Turning to Oman, it said protester there have focused on demands for better wages, jobs and an end to corruption. It said the protests had, so far, a measured impact on the economy, far less than in the case of Bahrain.
But it noted that major disruptions and violence in Bahrain could impact the country’s image and damage its tourism sector.
“The situation in Yemen will remain precarious but we do not expect spill over effects in neighbouring Saudi Arabia….… the risk to oil production in Saudi Arabia from an Al Qaeda attack emanating from Yemen is quite remote,” said the study, which was sent to Emirates 24/7.
“Similar calls were made during the 2003 Iraq invasion as spill over effects were once again uttered and with time discounted. Saudi Arabia has made significant security upgrades over the recent years in all of its strategic installations, including all its oil installations. There has never been any successful attack that has damaged Saudi’s oil infrastructure or disrupted oil supplies in the course of the country’s oil history. Saudi Arabia’s current spare capacity is 3.5 million barrels allowing it to offset any additional oil lost.”
The study described the macro outlook for Saudi Arabia as solid, based on higher oil production, strong oil prices and high government spending.
It said this had prompted the Bank to increase its growth forecast for Saudi Arabia from 4.2 to 5.5 per cent.
“The rest of the Gulf’s economies will continue to be positively impacted by higher oil revenues. Bahrain’s political quagmire seems to be decelerating or at least unrest seems less disruptive for now,” it said.
“The return to normality is gradually gaining pace with the opening of the Causeway between Saudi Arabia and Bahrain. Bahrain will continue to be geopolitically and strategically supported by the rest of the GCC in light of any systemic threats. Bahrain’s careful political navigation in the next few weeks requires vigilance.”
For Kuwait, the recent resignation of the cabinet is not surprising given the assertiveness of its parliament and the delay of important economic reform projects over the last few years, according to the study.

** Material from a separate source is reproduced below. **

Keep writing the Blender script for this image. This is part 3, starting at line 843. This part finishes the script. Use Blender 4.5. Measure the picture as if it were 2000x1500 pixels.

“Markets have priced in such political disruptions which have never impaired Kuwait’s oil export capacity. Just like in the case of Saudi Arabia and the UAE, Kuwait will be able to benefit from anticipated higher oil revenues.”
Credit Agricole said it is hard to foretell the political end game in MENA but added that it believes calls for a voice and participation do not seem to abate.
It said Libya’s future is uncertain as developments in Syria are shifting attention to the Mashreq. Events in Bahrain require vigilance and Yemen is changing.
“US foreign policy in the region is exhibiting a differentiation between values and real politik interests. Few in the MENA region have been immune to the ‘Arab Revolts’….. Friday has become the most watched day by everyone in the region and outside. It seems this trend will continue,” it said.
“Calls for a voice, accountability, transparency and less corruption are hallmarks of the ‘Arab Revolts’….It is hard to predict the political end game of the region. It seems more likely that calls for a voice and participation will not abate.
Those countries initially perceived as more able to withstand the winds of change in the Arab world are less immune today.”